▶ The exercise: All of the data should be output character for character, except the pictures.

▶ Available data:

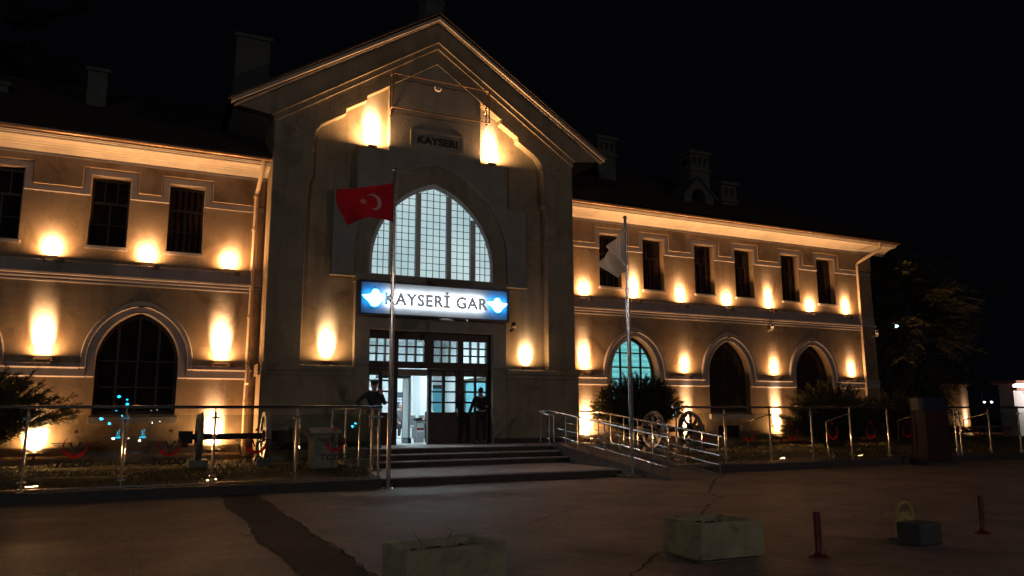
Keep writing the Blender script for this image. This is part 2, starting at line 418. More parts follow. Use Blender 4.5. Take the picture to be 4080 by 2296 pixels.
# --- body behind the walls, roofs
MB().box(XL0, XT0-.01, YW+.42, 33.5, .1, 8.9).build('rear_body', plaster, station)
MB().box(XT1+.01, XR1-.39, YW+.42, 33.5, .1, 8.9).build('rear_body', plaster, station)
MB().box(XR1-.38, XR1, YW+.381, 33.5, .1, 8.69).build('end_wall', plaster_t, station)
MB().box(28.52, 29.38, 22.3, 34.3, 8.70, 8.9).build('end_eaves', soffit_m, station)
XA, XB = XT0-.004, XT1+.004
MB().add([(XL0,22.08,8.93),(XA,22.08,8.93),(XA,28.3,12.55),(XL0,28.3,12.55),(XA,34.4,8.93),(XL0,34.4,8.93),(XL0,22.10,8.905),(XA,22.10,8.905),(XA,34.4,8.905),(XL0,34.4,8.905)],
         [(0,1,2,3),(3,2,4,5),(9,8,7,6),(0,6,7,1),(0,3,5,9,6)]).build('roof', roof_m, station)
rf = MB().add([(XB,22.08,8.93),(29.46,22.08,8.93),(29.46,34.4,8.93),(23.2,28.3,12.55),(XB,28.3,12.55),(XB,34.4,8.93)], [(0,1,3,4),(1,2,3),(4,3,2,5),(0,4,5)])
rf.add([(XB,22.10,8.905),(29.44,22.10,8.905),(29.44,34.4,8.905),(XB,34.4,8.905)], [(3,2,1,0)])
wing_roof = rf.build('roof', roof_m, station)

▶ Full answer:
Keep writing the Blender script for this image. This is part 2, starting at line 418. More parts follow. Use Blender 4.5. Take the picture to be 4080 by 2296 pixels.
# --- body behind the walls, roofs
MB().box(XL0, XT0-.01, YW+.42, 33.5, .1, 8.9).build('rear_body', plaster, station)
MB().box(XT1+.01, XR1-.39, YW+.42, 33.5, .1, 8.9).build('rear_body', plaster, station)
MB().box(XR1-.38, XR1, YW+.381, 33.5, .1, 8.69).build('end_wall', plaster_t, station)
MB().box(28.52, 29.38, 22.3, 34.3, 8.70, 8.9).build('end_eaves', soffit_m, station)
XA, XB = XT0-.004, XT1+.004
MB().add([(XL0,22.08,8.93),(XA,22.08,8.93),(XA,28.3,12.55),(XL0,28.3,12.55),(XA,34.4,8.93),(XL0,34.4,8.93),(XL0,22.10,8.905),(XA,22.10,8.905),(XA,34.4,8.905),(XL0,34.4,8.905)],
         [(0,1,2,3),(3,2,4,5),(9,8,7,6),(0,6,7,1),(0,3,5,9,6)]).build('roof', roof_m, station)
rf = MB().add([(XB,22.08,8.93),(29.46,22.08,8.93),(29.46,34.4,8.93),(23.2,28.3,12.55),(XB,28.3,12.55),(XB,34.4,8.93)], [(0,1,3,4),(1,2,3),(4,3,2,5),(0,4,5)])
rf.add([(XB,22.10,8.905),(29.44,22.10,8.905),(29.44,34.4,8.905),(XB,34.4,8.905)], [(3,2,1,0)])
wing_roof = rf.build('roof', roof_m, station)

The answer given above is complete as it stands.